The Challenge for Third-Party Candidates

    The first presidential debate of the election season was met with the expected responses: some viewers reacted negatively to Trump, some to Clinton, and many to both candidates. A lot of Americans have expressed that this election feels essentially like choosing the lesser of two evils. But the sadder reality is that these two “evils” have already been chosen to represent their political parties.

Many have complained that neither of the candidates are “sane” choices, and that if a candidate were anyone else but these two, then the voting decision would be a no-brainer. But how badly does America want this third choice? There have been alternatives to Clinton and Trump throughout the election. At first these alternatives existed within the big political parties, such as senators Ted Cruz and Bernie Sanders, the latter of whom was met with great popularity. Once the nominations were decided, however, there still remained third-party candidates, notably Gary Johnson of the Libertarian Party and Jill Stein of the Green Party. The “sane” choices have been available to the American public, but the election season has followed a course that led to last Monday night regardless.
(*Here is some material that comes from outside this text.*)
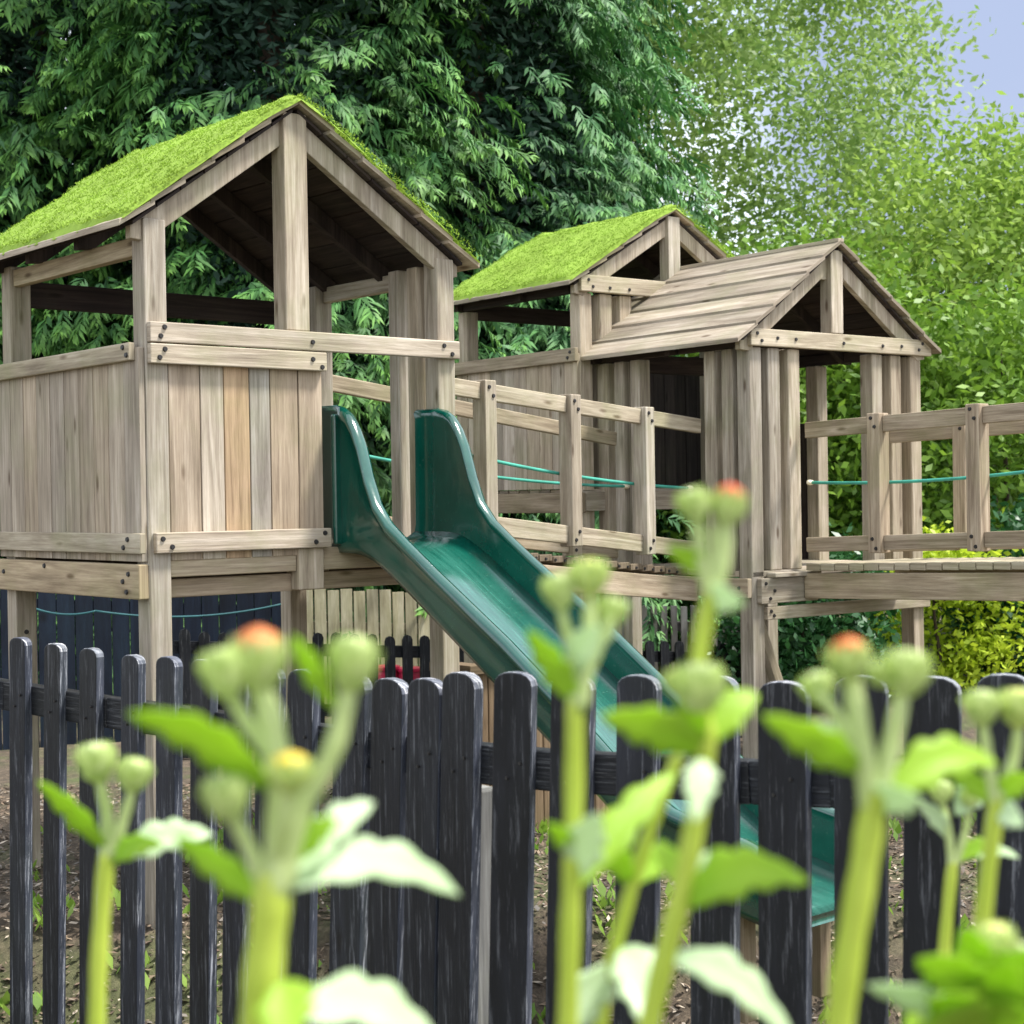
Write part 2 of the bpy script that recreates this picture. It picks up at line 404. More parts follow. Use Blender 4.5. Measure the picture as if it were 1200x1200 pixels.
panelx(t1, 'board_panel', BOARD, [PW+.002, .211, .305, .41, .495, .614, .719], .006, 1.225, 1.93,
       tints=[(1.0, .97, .95), (1.22, 1.26, 1.32), (1.12, .95, .78), (.98, 1.06, 1.2), (1.03, .98, .93), (.98, .94, .9)])
panely(t1, 'board_panel', BOARD, .004, D, 10, -.022, 1.225, 1.95)
panelx(t1, 'board_panel', BOARD, [i*.112 for i in range(1, 12)], D-.022, 1.225, 1.86)
def railx(root, x0, x1, y0, y1, z0, z1, bolts, mat=WOOD, t=None):
    r = part('rail', mat, root, [(x0, x1, y0, y1, z0, z1)], .004, t)
    for bx, bz in bolts: bolt((bx, y0, z0+(z1-z0)*bz), (0, -1, 0), r)
    return r
def raily(root, x0, x1, y0, y1, z0, z1, bolts, mat=WOOD, t=None, name='rail'):
    r = part(name, mat, root, [(x0, x1, y0, y1, z0, z1)], .004, t)
    for by, bz in bolts: bolt((x0, by, z0+(z1-z0)*bz), (-1, 0, 0), r)
    return r
LT = (1.12, 1.12, 1.14)
railx(t1, .006, W+.004, -.026, 0, 1.967, 2.036, [(.045, .3), (.06, .75), (.66, .45), (1.27, .7), (1.31, .25)], t=LT)
railx(t1, .006, .722, -.026, 0, 1.895, 1.963, [(.04, .3), (.06, .72), (.66, .6), (.70, .2)], t=(1.2, 1.2, 1.2))
railx(t1, .016, .73, -.026, 0, 1.252, 1.322, [(.04, .7), (.075, .3), (.66, .3), (.70, .75)], t=(1.15, 1.13, 1.15))
raily(t1, -.046, -.0225, .03, D+.02, 1.906, 1.967, [(.07, .75), (.045, .3)], t=(.92, .92, .86))
raily(t1, -.046, -.0225, -.024, D+.02, 1.252, 1.322, [(.06, .7), (.09, .3), (D-.03, .3)], t=(.88, .88, .84))
raily(t1, -.04, -.002, 0, D+.015, 1.098, 1.216, [(.07, .72), (.11, .5), (.085, .2), (.72, .85), (1.08, .6)], t=(1.0, .92, .78), name='floor_beam')
part('floor_beam', WOOD, t1, [(PW+.001, .599, .012, .05, 1.168, 1.2515)], t=(1.0, .95, .86))
part('floor_beam', WOOD, t1, [(.601+.11, W-PW-.001, .012, .05, 1.168, 1.2515)], t=(.95, .9, .8))
part('floor_beam', WOOD, t1, [(PW+.001, W-PW-.001, .055, .09, 1.095, 1.16)], t=(.85, .78, .7))
part('short_post', WOOD, t1, [(.6, .71, -.002, .053, 1.1, 1.2515)])
part('floor', BOARD, t1, [(.02, W-.01, .052+i*.09, .135+i*.09, 1.224, 1.2515) for i in range(12)])
part('floor_beam', DKWOOD, t1, [(PW, W-PW, D-.06, D-.025, 1.1, 1.22)])
part('floor_beam', DKWOOD, t1, [(W-.038, W-.002, PW, D-PW, 1.1, 1.22)])
part('top_plate', WOOD, t1, [(.012, .05, .085, D-PW, 2.27, 2.335)], t=(.9, .85, .72))
part('top_plate', WOOD, t1, [(W-.05, W-.012, .32, .83, 2.27, 2.335)])
part('top_plate', DKWOOD, t1, [(PW, W-PW, D-.05, D-.01, 2.2, 2.30)])
roof_fn(t1, .608, (.70, .815), 2.872, (.725, .645), -.045, 1.22, True, 6, .1, 2.037, None, (.012, .4, .8, 1.12))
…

To what can this failure to get a third candidate on the debate stage be attributed? For many voters, a common rationale is not wanting to “throw their vote away,” meaning that if they vote for someone besides a major candidate, the opposing party gains a slight edge from that misplaced vote. This is not wholly unfounded, as something similar happened in 1912, when Theodore Roosevelt formed the Progressive Party to run against the Republican nominee, William Howard Taft. This pulled votes away from Taft over to Roosevelt, but not enough from the Democratic party to prevent Woodrow Wilson from winning the election instead. It is understandable that current voters would want to avoid such an ironic turn of events. But the irony this year is that this pervasive fear has led to even worse candidates than one might have thought possible by “playing it safe” with his or her vote. This doesn’t explain, however, why third-party candidates can’t do well in polls, when less is at stake.
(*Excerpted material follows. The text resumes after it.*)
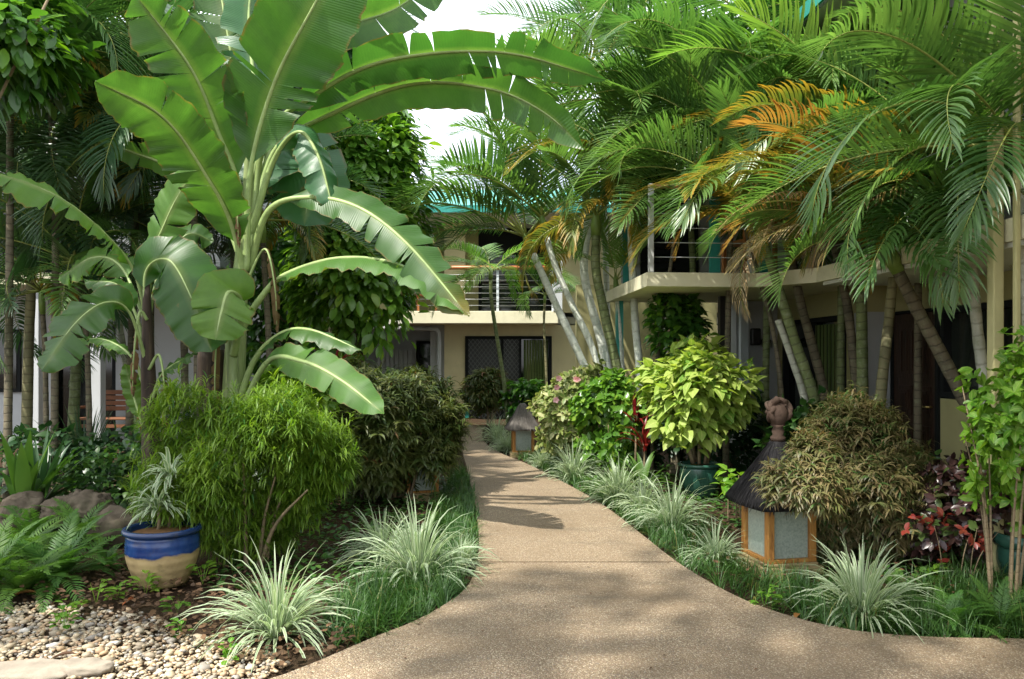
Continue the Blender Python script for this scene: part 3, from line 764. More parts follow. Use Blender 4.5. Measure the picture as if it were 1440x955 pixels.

On the other hand, the rules have never been kind to third-party candidates. Despite appearing in every election and often amassing popular followings amongst disenfranchised voters, they have almost never made it to the debate stage. John Anderson did in 1980, and Ross Perot did in 1992—over 20 years ago. It does not come as a surprise to hear that these candidates do not receive big press coverage, often because big media seeks to support one major party or the other. It would not be unfair to blame part of these third-party candidates’ lack of success on not being given the opportunity, indeed, the visibility, to achieve success. Johnson’s campaign came very close. He was on the ballot in all 50 states, which was one of the requirements to participate in the presidential debates, but he did not meet the other requirement; the Commission on Presidential Debates states a candidate must gain 15% support on five national polls—Johnson managed 11%.

Whether the rules are too tough so that third-party candidates can’t make headway, or whether voters are more likely to approve of major party candidates (or just not participate in polls at all), it’s hard to say. But what is clear is that votes can make a difference, and although it is too late to get Johnson or Stein into the debates, it is still imperative that those who can vote do so and influence the country’s future.